Surveys and in-depth interviews were used to explore the experiences of consumers who may be vulnerable in family law with a specific focus on access, cost and quality.

Access

  • Most consumers (86 percent) reported that finding a solicitor was easy and 52 percent based their decision on personal recommendations.
  • Consumers reported issues with accessing the necessary information to make an informed choice, particularly around cost and an individual solicitor's experience.
  • Legal firms reported that they implement several strategies to help consumers make an informed choice about which services to access, including telephone screening systems, trained staff to receive initial calls, longer initial meetings and free initial sessions.

Cost

  • Just under one third of consumers in the survey (31 per cent) reported their solicitor’s costs to be unaffordable. It was clear from the interviews with consumers that although some reported to be able to cover the costs themselves, it was not possible without additional finance from other sources.
  • Almost half (47 percent) of consumers felt that their solicitor's costs were more than expected. Of this group, two thirds (26 respondents) said that their solicitor had not explained why the cost was higher.
  • Legal firms were offering approaches such as unbundling (85 percent) or fixed fees (88 percent) but these could be challenging to implement in family law cases, which can be complex or unpredictable.

Quality

  • There was fairly strong agreement by consumers that their solicitor met the core competencies, particularly those relating to their professional manner.
  • Just over half (58 percent) of consumers rated the overall quality of the service they received as either good or excellent.
  • Ten percent of the consumers surveyed rated the service as 'very poor'.
  • Consumers who were dissatisfied were unlikely to complain, with reasons identified as not being aware of the process, concerns that it would affect their case and not feeling comfortable to complain.

What we will do with these findings

The research has identified a number of core themes and examples of good practice, such as firms helping consumers to make choices about the services they need. It also found areas for improvement, such as improving standards of service and cost information. These findings, which are based on small-scale surveys, provide a good foundation for developing further work in this area. Their publication is timely given the recent release of the Competition and Markets Authority (CMA) report into the legal services market, and supports a number of their findings, notably:

  • "consumers generally lack the experience and information they need to find their way round the legal services sector"
  • "consumers find it hard to make informed choices because there is very little transparency about price, service and quality"
  • "increasing transparency of price, service and quality is therefore essential for consumers to get a better deal".

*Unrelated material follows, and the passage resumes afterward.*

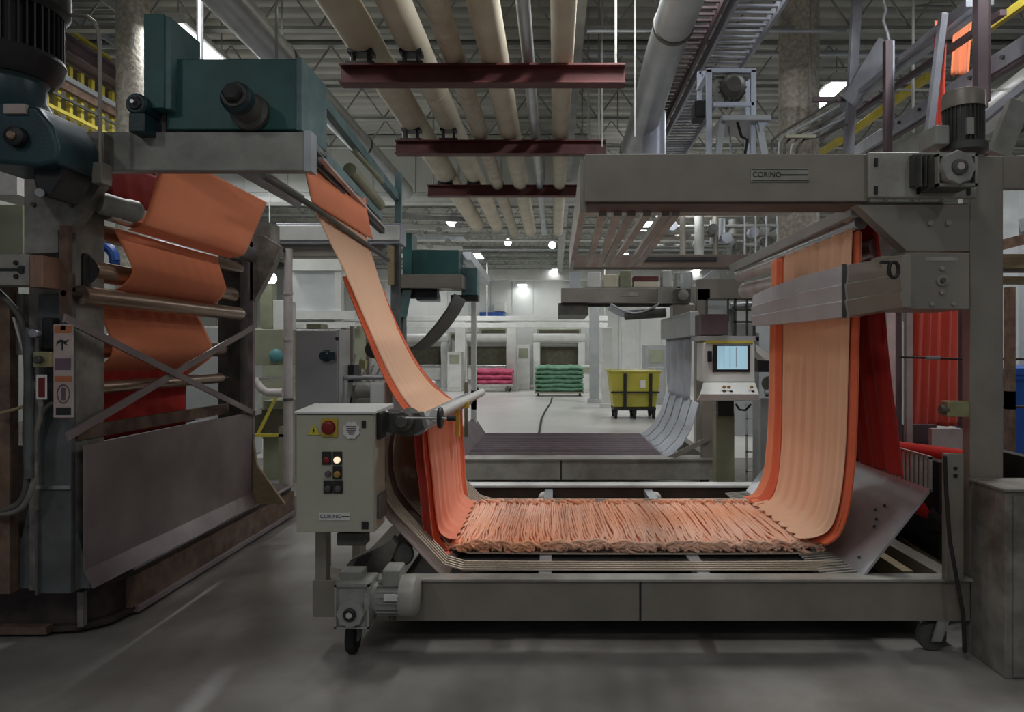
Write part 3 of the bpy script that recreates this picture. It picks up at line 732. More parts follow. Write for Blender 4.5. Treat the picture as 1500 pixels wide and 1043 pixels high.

We are responding to the findings of this research and the CMA report through our work, which includes the following activities:

  • working on increasing the availability of data to consumers
  • conducting research into costs transparency and first tier complaints
  • carrying out further work to determine the prevalence and impact of some of the issues outlined in the research. This is likely to involve visits to family law firms to understand how they provide and adapt their services to meet the needs of consumers who may be vulnerable.

We expect all firms and individuals to comply with the core professional principles detailed in the SRA Handbook. We will work with those we regulate to help them raise standards and uphold those principles.

Regulatory response to the findings of the 'Experiences of consumers who may be vulnerable in family law' report

We commissioned independent research by Ecorys in to the experiences of consumers who may be vulnerable when they access legal services in family law.

Previous research has highlighted the knowledge gap between consumers and legal professionals and how this is often heightened when the consumer is vulnerable, either because of their personal characteristics (such as learning difficulties) or their situation (domestic abuse or child custody arrangements).

The majority of the solicitor surveyed in the research, said that they rarely came into contact with consumers who may be vulnerable for personal characteristic reasons, but often people who were vulnerable because of their circumstances. When solicitors had identified that they were providing services to people with vulnerabilities, they sought to adapt their services to the needs of their client.

Overall findings and issues of regulatory concern

The report identified examples of good practice, such as firms helping consumers to make informed choices about the services they need by using trained staff to answer initial calls and holding free initial meetings. However, discussions with consumers uncovered a number of issues that require further investigation, particularly in relation to information on costs and services. A lack of information in this area may make it difficult for the public to choose between different legal service providers.

Among the solicitors surveyed, the majority appear to be providing services in line with the standards we expect. However, some concerns were expressed:

  • Consumers reported issues with accessing the necessary information to make an informed choice when choosing a solicitor, particularly around cost and an individual solicitor's experience.
  • Almost half (47 percent) of consumers felt that their solicitor's costs were more than expected. Of this group, two thirds said that their solicitor had not explained why the cost was higher.
  • Ten percent of the consumers surveyed rated the service as 'very poor'.
  • Consumers who were dissatisfied were unlikely to complain, because they were not aware of the process, concerned that it would affect their case or did not feel comfortable to complain.

What we are doing

These findings, which are based on a small-scale survey, provide a good foundation for developing further work in this area. Their publication is timely given the recent release of the Competition and Markets Authority (CMA) report into the legal services market, and supports a number of their findings, notably:

  • "consumers generally lack the experience and information they need to find their way round the legal services sector"
  • "consumers find it hard to make informed choices because there is very little transparency about price, service and quality"
  • "increasing transparency of price, service and quality is therefore essential for consumers to get a better deal".

We are responding to the findings of this research and the CMA report through our work, which includes the following activities:

  • We are working on increasing the availability of data to people looking for or using legal services, as we want to help people make informed choices about the legal services they need.
  • We are conducting research into costs transparency and first tier complaints during 2017.
  • We will be carrying out further work to determine the prevalence and impact of some of the issues outlined above. This is likely to involve visits to family law firms to understand how they provide and adapt their services to meet the needs of consumers who may be vulnerable.

We expect all firms and individuals to comply with the core professional principles detailed in the SRA Handbook. We will work with those we regulate to help them raise standards and uphold those principles.